▶ EXERCISE DESCRIPTION
Below are some records. Pull every line that contains the word "high".

#####

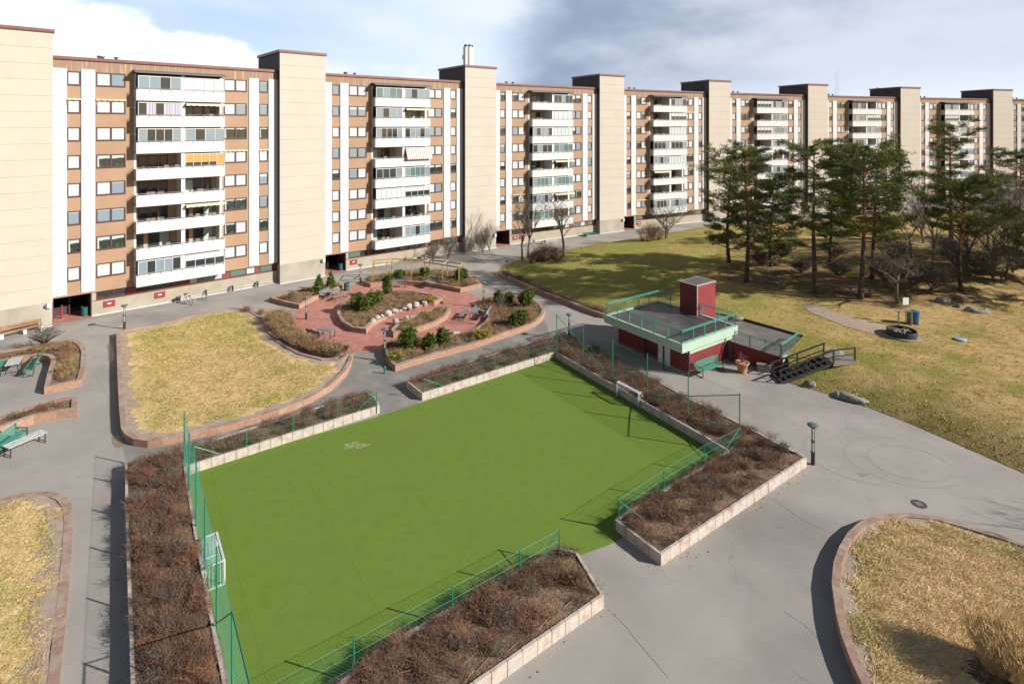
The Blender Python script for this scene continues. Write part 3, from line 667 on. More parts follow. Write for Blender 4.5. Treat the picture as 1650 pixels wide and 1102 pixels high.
grass('grass', 'rough yellow grass on the hill around pavilion, fire pit and pines', HILL, hill, 190000, .12, .011, 6, lambda x, y: np.clip(.06 + .70 * sst(-x + .2 * y, -22, 6) + .20 * pn(x, y, .3) + .35 * np.exp(-(segdist(x, y, E_NEAR) / 1.3) ** 2), 0, .85), .9,
      lambda x, y: (y < 85) & (np.abs(x) < y * 1.0 + 2) & (nr.random(np.shape(x)) < (1.25 - y / 80) * np.where(inpoly(np.column_stack([x, y]), LITP), .28, 1)) & ~inpoly(np.column_stack([x, y]), [(p.x, p.y) for p in PATHP]))
T3 = [M['twig'], M['twigr'], M['branch']]
for k, lab, hg, dn, s in (('F1', 'bare brown shrubs filling the far left pitch planter', .5, 290, 21), ('F6', 'dense reddish-brown bare shrubs in the planter left of the pitch', .52, 400, 22), ('F23', 'bare brown shrubs in the planter behind the far side of the pitch', .5, 240, 23), ('F5', 'bare brown shrubs in the near pitch planter at the bottom', .5, 400, 25)):
    p_, f_, _ = BEDS[k]
    msk = None
    if k == 'F23': _c = G(1000, 830, .5); msk = lambda x, y: ((x - _c.x) * .575 - (y - _c.y) * .818) < 0
    if k == 'F5': msk = lambda x, y: (nr.random(np.shape(x)) < np.where(((x - G(621, 1036).x) * .58 + (y - G(621, 1036).y) * -.815) > 1.7, .42, 1))
    shrubs(k, 'shrub_bed', lab, p_, f_, dn, hg, T3, w=.0065, seed=s, mask=msk)
p_, f_, _ = BEDS['F4']; c0 = G(1000, 830, .5)
# the pruned planter: full shrubs along the fence, cut rows in front
shrubs('F4', 'shrub_bed', 'dark bare shrubs along the fence in the right pitch planter', p_, f_, 340, .5, T3, w=.0065, seed=31, mask=lambda x, y: (((x - c0.x) * .575 - (y - c0.y) * .818) < 1.3 + .3 * pn(x, y, 1)) & (((x - c0.x) * .575 - (y - c0.y) * .818) >= 0))
shrubs('F4b', 'shrub_bed', 'rows of low pruned stems in the front of the right pitch planter', p_, f_, 230, .34, T3, w=.0065, seed=32, mask=lambda x, y: (((x - c0.x) * .575 - (y - c0.y) * .818) >= 1.2) & ((((x - c0.x) * .575 - (y - c0.y) * .818) % .8) < .42))
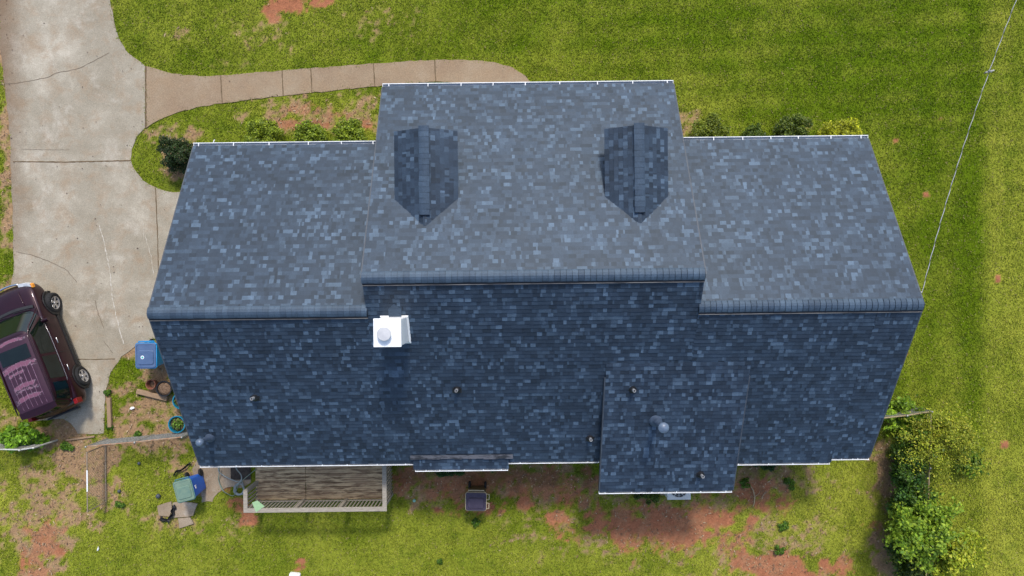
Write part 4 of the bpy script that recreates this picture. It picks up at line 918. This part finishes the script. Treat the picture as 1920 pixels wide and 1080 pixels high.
# ------------------------------------------------------------------ deck
M_WOOD = None
def deck_mat():
    m, t, nn, b = newmat('weathered_deck_board')
    n1 = noise(t, 1.6, 6, .7, stretch=(1, 7, 1), dist=.5); n2 = noise(t, 5, 4, .7, stretch=(1, 14, 1)); n3 = noise(t, .9, 4, .6, dist=.8)
    c = ramp(t, n2, [(.3, (.50, .345, .19)), (.7, (.66, .50, .30))]); c = mixc(t, c, (.12, .07, .04), ramp(t, n1, [(.46, 0.0), (.58, .85)])); c = mixc(t, c, (.34, .225, .135), ramp(t, n3, [(.45, 0.0), (.6, .6)]))
    t.links.new(c, b.inputs['Base Color']); b.inputs['Roughness'].default_value = .9; b.inputs['Specular IOR Level'].default_value = .2; bump(t, b, n2, .3, .01); return m
M_DKB = deck_mat(); M_RAILW = simple('grey_railing_wood', (.36, .32, .26), (.25, .215, .17), 6, .85, .2, stretch=(1, 6, 6))
def deck():
    t = thing('deck', 'weathered grey wooden deck with a slatted railing behind the house', 'deck', (0, 0, 0), ROT)
    zf = .62; x0, x1, yo, yi = -8.47, -4.05, -6.86, -4.75
    f = MB(); n = 15; bw = (yi-yo)/n; xm = -6.84
    for i in range(n):
        for xa, xb in ((x0, xm-.008), (xm+.008, x1)): f.box(xa+random.uniform(-.015, .01), xb, yo+i*bw+.005, yo+(i+1)*bw-.005, zf-.035-random.uniform(0, .004), zf-random.uniform(0, .006))
    f.build('deck_floor', M_DKB, t)
    fr = MB(); fr.box(x0+.05, x1-.05, yo+.03, yo+.08, .3, zf-.04); fr.box(x1-.1, x1-.05, yo+.08, yi, .3, zf-.04); fr.box(x0+.05, x0+.1, yo+.08, yi, .3, zf-.04); fr.build('frame', M_RAILW, t)
    for x in (x0+.08, -6.9, -5.5, x1-.08):
        MB().box(x-.05, x+.05, yo-.06, yo+.03, -.05, 1.62).build('post', M_RAILW, t)
    zr = 1.62; yr_ = yo-.01
    MB().box(x0-.02, x1+.05, yr_-.075, yr_+.065, zr, zr+.04).build('top_rail', M_RAILW, t, bevel=.006)
    MB().box(x1-.085, x1+.05, yr_+.067, yi-.2, zr, zr+.04).build('top_rail', M_RAILW, t, bevel=.006)
    MB().box(x0-.02, x0+.11, yr_+.067, yo+.62, zr, zr+.04).build('top_rail', M_RAILW, t, bevel=.006)
    MB().box(x0+.0, x0+.09, yo+.55, yo+.64, zf, zr-.002).build('post', M_RAILW, t)
    MB().box(x0, x1, yo-.03, yo-.004, zf+.02, zf+.10).build('bottom_rail', M_RAILW, t)
    k = 0; x = x0+.12
    while x < x1-.05:
        MB().box(x-.017, x+.017, yo-.068, yo-.032, zf-.1, zr-.002).build('baluster', M_RAILW, t); x += .118
    y = yo+.12
    while y < yi-.15:
        MB().box(x1+.006, x1+.04, y-.017, y+.017, zf-.1, zr-.002).build('baluster', M_RAILW, t); y += .118
    for y in (yo+.14, yo+.26, yo+.38, yo+.50): MB().box(x0+.02, x0+.055, y-.017, y+.017, zf-.1, zr-.002).build('baluster', M_RAILW, t)
deck()
q = P(483, 948, 1.68); b_ = MB(); b_.prism([(-.17, .10), (.0, .17), (.22, -.02), (-.06, -.22)], 0, .004, Matrix.Translation(q) @ Matrix.Rotation(.12, 4, 'X'))
tag(b_.build('plastic_sheet', simple('pale_green_film', (.34, .50, .26), (.28, .44, .22), 9, .4)), 'pale green plastic scrap lying on the left corner of the deck railing', 'plastic sheet')

# cables coiled by the deck
def cable(label, px_pts, r, m, zs=None, coil=None):
    pts = [P(a, c)+Vector((0, 0, .05+(zs[i] if zs else 0))) for i, (a, c) in enumerate(px_pts)]
    if coil:
        cx, cy, rad, turns = coil; c = P(cx, cy)
        for k in range(int(turns*22)): a = k*2*math.pi/22; rr_ = rad*(1+.12*math.sin(a*.37+1)); pts.append(Vector((c.x+rr_*math.cos(a)+.03*math.sin(a*.21), c.y+rr_*1.1*math.sin(a), .05+.012*(k/22)+.01*math.sin(a*3))))
    o = []
    for i in range(len(pts)-1):
        p0, p1, p2, p3 = pts[max(i-1, 0)], pts[i], pts[i+1], pts[min(i+2, len(pts)-1)]
        for s_ in range(5):
            u = s_/5; o.append(.5*((2*p1)+(p2-p0)*u+(2*p0-5*p1+4*p2-p3)*u*u+(3*p1-p0-3*p2+p3)*u**3))
    o.append(pts[-1]); tag(MB().tube(o, r, 6).build('cable', m, None, smooth=True), label, 'cable')
M_CAB = simple('grey_cable', (.30, .33, .32), (.22, .25, .24), 9, .5); M_CAB2 = simple('green_grey_hose', (.20, .25, .19), (.14, .18, .13), 9, .5)
cable('grey cable looping out from the eave into a coil left of the deck', [(417, 868), (416, 880), (421, 888), (433, 895), (446, 901), (455, 903)], .018, M_CAB, [.3, .2, .1, .1, .05, 0], (449, 916, .16, 2.2))
cable('pair of pale cables hanging straight down from the eave beside the deck', [(453, 866), (454, 876), (457, 886), (456, 896), (450, 904), (441, 914), (440, 922), (447, 927), (458, 925)], .020, M_CAB, [.5, .35, .2, .1, .05, 0, 0, 0, 0])
cable('thin hose running from the coil up across the deck boards', [(412, 905), (418, 918), (428, 925), (440, 928), (452, 905), (462, 897), (472, 888), (484, 878), (494, 870)], .012, M_CAB2, [0, 0, 0, 0, .2, .62, .66, .64, .62])
cable('greenish hose arching over the concrete pad', [(418, 872), (415, 885), (412, 898), (416, 912), (422, 922)], .016, M_CAB2, [.2, .12, .05, 0, 0])

# shade mat and small scraps
p = PH(450, 888); b_ = MB(); b_.box(-.33, .33, -.24, .24, 0, .014); o = b_.build('shade_mat', simple('shade_mat_dark', (.035, .03, .028), (.07, .06, .05), 8, .95, .1), None, bevel=.004); q = P(451, 886, .03); o.location = (q.x, q.y, .024); o.rotation_euler = (0, 0, .02); tag(o, 'dark mat standing in for shade on the concrete between the eave and the deck', 'mat')  # dark mat that also stands in for the eave's shade on the pad
def chip(label, px, py, pts, ang):
    q = P(px, py); b_ = MB(); b_.ring_loft([[Vector((x*k, y*k, z)) for x, y in pts] for k, z in ((1, 0), (.95, .03), (.6, .045))]); o = b_.build('paper_scrap', M_WHITE); o.location = (q.x, q.y, .03); o.rotation_euler = (.1, .05, ang); tag(o, label, 'scrap'); return o
chip('white paper scrap on the soil right of the upright timber', 249, 765, ((-.09, -.02), (-.02, -.05), (.08, -.01), (.07, .04), (-.03, .05)), .1)
chip('tiny white stake in the grass above the left front gutter', 402, 266, ((-.015, -.07), (.015, -.07), (.015, .07), (-.015, .07)), -.4)
chip('small white scrap on the grass at the lower left', 185, 1028, ((-.02, -.08), (.02, -.06), (.035, .0), (.0, .08), (-.01, .02)), -.2)

# ------------------------------------------------------------------ air conditioner
q = P(1273, 915, .8); t = thing('air_conditioner', 'white outdoor air conditioner with a round fan grille behind the addition', 'air conditioner', (q.x, q.y, 0), ROT)
M_AC = simple('ac_casing', (.66, .65, .60), (.55, .54, .5), 4, .5); hw = .37
ac = MB(); ac.box(-hw, hw, -hw, hw, .06, .76); ac.build('casing', M_AC, t, bevel=.02)
tp = MB(); n = 40; inn = [Vector((.31*math.cos(2*math.pi*i/n), .31*math.sin(2*math.pi*i/n), .80)) for i in range(n)]
out_ = []
for i in range(n): a = 2*math.pi*i/n; c, s_ = math.cos(a), math.sin(a); k = (hw+.01)/max(abs(c), abs(s_)); out_.append(Vector((c*k, s_*k, .80)))
tp.ring_loft([[p_-Vector((0, 0, .04)) for p_ in out_], out_, inn, [p_-Vector((0, 0, .04)) for p_ in inn]], False, False); tp.build('top_panel', M_AC, t)
MB().lathe([(.305, .762), (.305, .766)], (0, 0, 0), 32).build('fan_well', M_BLACK, t)
g = MB()
for r in (.10, .17, .24, .30): g.tube([(r*math.cos(2*math.pi*i/32), r*math.sin(2*math.pi*i/32), .795) for i in range(33)], .006, 5)
for k in range(12): a = k*math.pi/6; g.tube([(.08*math.cos(a), .08*math.sin(a), .795), (.31*math.cos(a), .31*math.sin(a), .795)], .009, 5)
g.lathe([(.085, .78), (.085, .80), (.02, .805)], (0, 0, 0), 20); g.build('grille', M_AC, t, smooth=.6)
flat_ = MB(); flat_.box(-.45, .45, -.45, .45, -.05, .055); flat_.build('base_pad', M_PAD, t)

# ------------------------------------------------------------------ chain-link fences and gate
M_MESH = simple('chain_link_wire', (.34, .34, .32), (.22, .2, .17), 9, .6, .3, metal=.3)
def chain_panel(name, A, B, z0, z1, parent, pitch=.085, r=.0042, mat=None, lean=(0, 0)):
    A, B = Vector((A[0], A[1], 0)), Vector((B[0], B[1], 0)); L_ = (B-A).length; D = (B-A)/L_; h = z1-z0; b_ = MB(); ln = Vector((lean[0], lean[1], 0)); side = Vector((-D.y, D.x, 0))
    k = -int(h/pitch)
    while k*pitch < L_:
        for sgn in (1, -1):
            s0 = k*pitch if sgn > 0 else k*pitch+h; pts = []
            ta, tb = 0, 1                                     # clip the diagonal to the panel
            u0, u1 = s0, s0+sgn*h
            def cl(t_): return max(0, min(1, t_))
            if sgn > 0: ta, tb = cl(-u0/h), cl((L_-u0)/h)
            else: ta, tb = cl((u0-L_)/h), cl(u0/h)
            if tb-ta < .03: continue
            for t_ in (ta, (ta+tb)/2, tb): p_ = A+D*(s0+sgn*h*t_)+Vector((0, 0, z0+h*t_))+ln*t_+side*(.004*sgn); pts.append(p_)
            b_.tube(pts, r, 4)
        k += 1
    return b_.build(name, mat or M_MESH, parent, fix=False)
def fence(name, label, cat, pts, h, rail, postm, skip_posts=(), lean=(0, 0), pitch=.085, brail=None):
    t = thing(name, label, cat, (pts[0].x, pts[0].y, 0)); o = pts[0]; ln = Vector((lean[0], lean[1], 0))
    loc = [Vector((p_.x-o.x, p_.y-o.y, 0)) for p_ in pts]
    for i, p_ in enumerate(loc):
        b_ = MB(); b_.tube([p_-Vector((0, 0, .1)), p_+ln+Vector((0, 0, h+.05))], .028, 10); b_.lathe([(.034, h+.045), (.03, h+.075), (.01, h+.09)], tuple(p_+ln), 10); b_.build('post', postm, t, smooth=.7)
    for i in range(len(loc)-1):
        a, c = loc[i], loc[i+1]; MB().tube([a+ln+Vector((0, 0, h)), a.lerp(c, .5)+ln+Vector((0, 0, h-.01)), c+ln+Vector((0, 0, h))], .021, 8).build('top_rail', rail, t, smooth=.7)
        chain_panel('chain_link', a, c, .03, h-.01, t, pitch=pitch, lean=lean)
    return t
fence('chain_link_fence', 'leaning chain-link fence with a rusty top rail between driveway end and house', 'fence', [P(201, 823), P(288, 815), P(372, 806)], 1.14, M_RUST, M_STEEL)
fence('chain_link_fence', 'short grey chain-link fence with a pale top rail behind the car', 'fence', [P(107, 825), P(82, 829), P(20, 828), P(-60, 828)], 1.12, M_PALE, M_PALE)
fence('chain_link_fence', 'chain-link fence running from the right gable down through the hedge', 'fence', [P(1610, 773), P(1662, 767), P(1706, 760), P(1703, 860), P(1700, 960), P(1697, 1075), P(1695, 1150)], 1.2, simple('olive_rail', (.30, .24, .14), (.24, .17, .09), 5, .7), M_STEEL)
t = thing('chain_link_gate', 'open chain-link gate with a white patch on its top rail', 'gate', tuple(P(200, 834)))
g0 = Vector((0, 0, 0)); g1 = P(201, 940)-P(200, 834)
fr = MB()
for z_ in (.08, 1.10): fr.tube([g0+Vector((0, 0, z_)), g1+Vector((0, 0, z_))], .019, 8)
for e in (g0, g1): fr.tube([e+Vector((0, 0, .06)), e+Vector((0, 0, 1.12))], .019, 8)
fr.build('frame', simple('brown_gate_steel', (.20, .15, .10), (.28, .22, .16), 5, .7), t, smooth=.7); chain_panel('chain_link', g0, g1, .09, 1.09, t, pitch=.10, r=.0036, mat=simple('brown_wire', (.24, .18, .12), (.17, .12, .08), 9, .7))
w_ = MB(); w_.tube([g0.lerp(g1, .30)+Vector((0, 0, 1.10)), g0.lerp(g1, .66)+Vector((0, 0, 1.10))], .021, 10); w_.build('white_rail_wrap', M_WHITE, t, smooth=.7)

# ------------------------------------------------------------------ service cable
t = thing('power_cable', 'twisted overhead power cable running from the gable over the right lawn', 'power cable', (0, 0, 0))
A = P(1729, 548, 5.15); B = P(1922, 12, 6.2); D = B-A; pts = []; n = 260; EXT = 1.55
for i in range(n+1):
    u = EXT*i/n; pts.append(A+D*u+Vector((0, 0, -.55*(4*(u/EXT)*(1-u/EXT)))))
sd_ = Vector((-D.y, D.x, 0)).normalized(); up = D.normalized().cross(sd_)
for ph, m_, nm, r in ((0, simple('bare_aluminium', (.46, .46, .45), (.36, .36, .35), 9, .4), 'neutral_wire', .009), (math.pi, simple('black_insulation', (.03, .03, .03), (.06, .06, .055), 5, .5), 'insulated_wire', .006)):
    q = [p_+.006*(math.cos(i*.55+ph)*sd_+math.sin(i*.55+ph)*up) for i, p_ in enumerate(pts)]; MB().tube(q, r, 6).build(nm, m_, t, smooth=True)
c_ = P(1872, 130, 5.7); k = min(pts, key=lambda p_: (Vector((p_.x-c_.x, p_.y-c_.y))).length)
b_ = MB(); b_.box(-.12, .12, -.02, .02, -.03, .03, Matrix.Translation(k) @ Matrix.Rotation(.25, 4, 'Z')); b_.tube([k-sd_*.06, k+sd_*.06+Vector((0, 0, .05))], .02, 6); b_.build('clamp', M_STEEL, t, bevel=.006)
b_ = MB(); e_ = A; b_.tube([e_+Vector((-.18, .0, -.12)), e_+Vector((-.05, 0, -.02)), e_], [.03, .025, .02], 8); b_.build('anchor', M_STEEL, t, smooth=.7)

#####

▶ WORKED SOLUTION
The Blender Python script for this scene continues. Write part 3, from line 667 on. More parts follow. Write for Blender 4.5. Treat the picture as 1650 pixels wide and 1102 pixels high.
Write part 4 of the bpy script that recreates this picture. It picks up at line 918. This part finishes the script. Treat the picture as 1920 pixels wide and 1080 pixels high.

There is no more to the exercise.